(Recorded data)
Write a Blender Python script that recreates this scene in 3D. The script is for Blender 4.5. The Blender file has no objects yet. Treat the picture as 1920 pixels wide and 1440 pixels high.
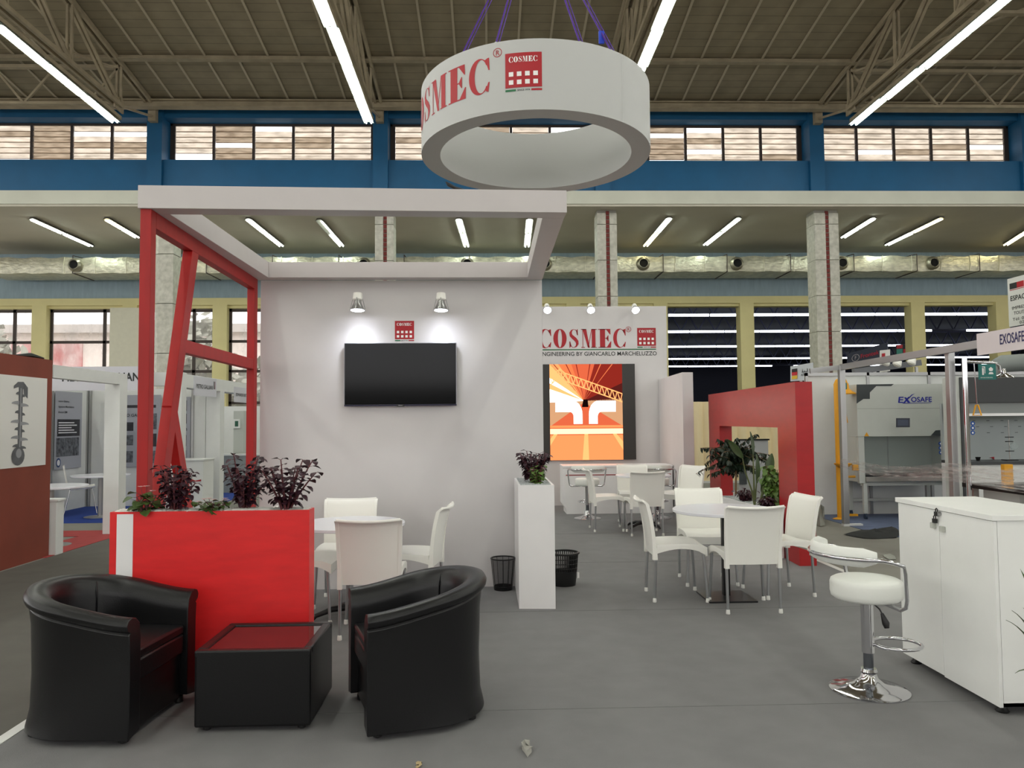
import bpy, math, random
from mathutils import Vector, Matrix
random.seed(7)
PI = math.pi
S = bpy.context.scene
COL = S.collection

# ---------------------------------------------------------------- camera
FPX = 1440.0
CAMH = 1.5
_f = Vector((-43.0/FPX, -70.0/FPX, 1.0)).normalized()          # hall depth axis in camera space (x right, y up, z forward)
_x = Vector((1.0, 0.007, 0.0)); _x.z = -(_x.x*_f.x + _x.y*_f.y)/_f.z; _x.normalize()
_z = _f.cross(_x)
if _z.y < 0: _z = -_z
# world axes X,Y,Z expressed in camera space are _x,_f,_z
cam = bpy.data.cameras.new('camera'); camo = bpy.data.objects.new('camera', cam); COL.objects.link(camo)
cam.sensor_width = 36.0; cam.lens = 36.0*FPX/1920.0; cam.clip_start = 0.05; cam.clip_end = 400
R = Vector((_x.x, _f.x, _z.x)); U = Vector((_x.y, _f.y, _z.y)); F = Vector((_x.z, _f.z, _z.z))
CAMP = Vector((0, 0, CAMH))
camo.matrix_world = Matrix(((R.x, U.x, -F.x, 0), (R.y, U.y, -F.y, 0), (R.z, U.z, -F.z, CAMH), (0, 0, 0, 1)))
S.camera = camo

def ray(px, py):
    d = R*((px-960)/FPX) + U*((720-py)/FPX) + F
    return d/d.y
def at(px, py, Y): return CAMP + ray(px, py)*Y                 # the point seen at a pixel, at distance Y into the hall
def fl(px, py, z=0.0):                                          # the point seen at a pixel, at height z
    d = ray(px, py); return CAMP + d*((z-CAMH)/d.z)
def hit(px, py, p, n):
    d = ray(px, py); return CAMP + d*((p-CAMP).dot(n)/d.dot(n))

# ---------------------------------------------------------------- world, exposure
S.view_settings.view_transform = 'Standard'; S.view_settings.look = 'None'
S.view_settings.exposure = 0.42; S.view_settings.gamma = 1.0; S.view_settings.use_curve_mapping = False
W = bpy.data.worlds.new('world'); S.world = W; W.use_nodes = True
bg = W.node_tree.nodes['Background']; bg.inputs[0].default_value = (1.0, 0.985, 0.975, 1); bg.inputs[1].default_value = 1.9
S.cycles.max_bounces = 8; S.cycles.diffuse_bounces = 4; S.cycles.glossy_bounces = 3; S.cycles.transparent_max_bounces = 12
S.cycles.sample_clamp_indirect = 4.0
S.cycles.use_denoising = True

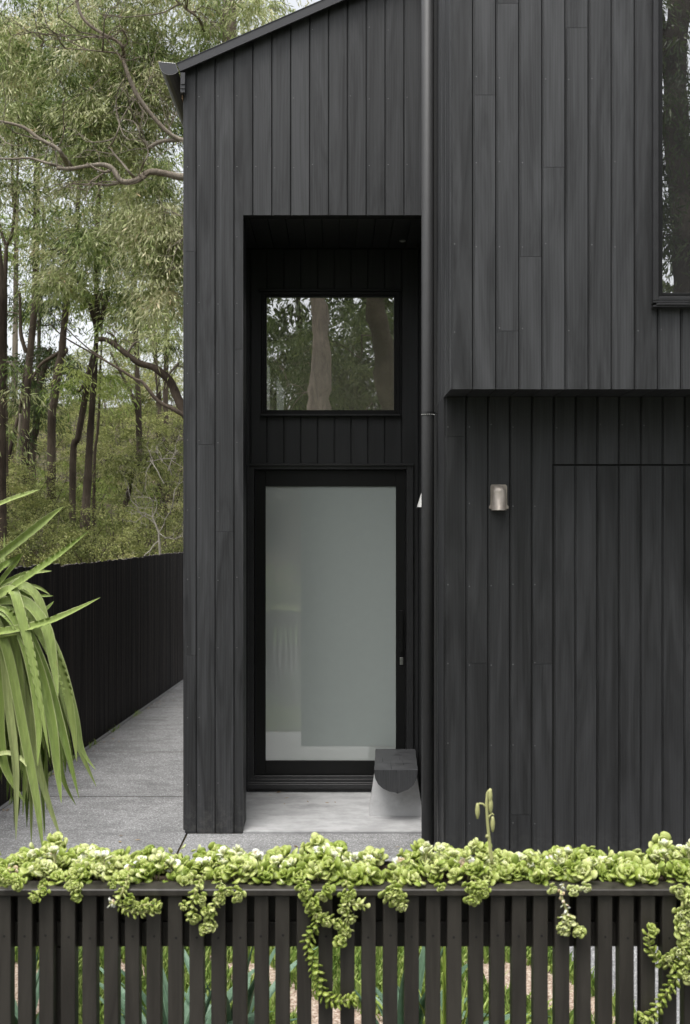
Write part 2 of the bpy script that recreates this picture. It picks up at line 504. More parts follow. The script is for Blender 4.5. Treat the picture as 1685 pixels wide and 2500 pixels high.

Prompt - Pictures stay out. Repeat only the lines from the beginning of the data through the line that has "d = ray(px, py); return CAMP + d*((p-CAMP).dot(n)/d.dot(n))".

Response to the exercise -
Write a Blender Python script that recreates this scene in 3D. The script is for Blender 4.5. The Blender file has no objects yet. Treat the picture as 1920 pixels wide and 1440 pixels high.
import bpy, math, random
from mathutils import Vector, Matrix
random.seed(7)
PI = math.pi
S = bpy.context.scene
COL = S.collection

# ---------------------------------------------------------------- camera
FPX = 1440.0
CAMH = 1.5
_f = Vector((-43.0/FPX, -70.0/FPX, 1.0)).normalized()          # hall depth axis in camera space (x right, y up, z forward)
_x = Vector((1.0, 0.007, 0.0)); _x.z = -(_x.x*_f.x + _x.y*_f.y)/_f.z; _x.normalize()
_z = _f.cross(_x)
if _z.y < 0: _z = -_z
# world axes X,Y,Z expressed in camera space are _x,_f,_z
cam = bpy.data.cameras.new('camera'); camo = bpy.data.objects.new('camera', cam); COL.objects.link(camo)
cam.sensor_width = 36.0; cam.lens = 36.0*FPX/1920.0; cam.clip_start = 0.05; cam.clip_end = 400
R = Vector((_x.x, _f.x, _z.x)); U = Vector((_x.y, _f.y, _z.y)); F = Vector((_x.z, _f.z, _z.z))
CAMP = Vector((0, 0, CAMH))
camo.matrix_world = Matrix(((R.x, U.x, -F.x, 0), (R.y, U.y, -F.y, 0), (R.z, U.z, -F.z, CAMH), (0, 0, 0, 1)))
S.camera = camo

def ray(px, py):
    d = R*((px-960)/FPX) + U*((720-py)/FPX) + F
    return d/d.y
def at(px, py, Y): return CAMP + ray(px, py)*Y                 # the point seen at a pixel, at distance Y into the hall
def fl(px, py, z=0.0):                                          # the point seen at a pixel, at height z
    d = ray(px, py); return CAMP + d*((z-CAMH)/d.z)
def hit(px, py, p, n):
    d = ray(px, py); return CAMP + d*((p-CAMP).dot(n)/d.dot(n))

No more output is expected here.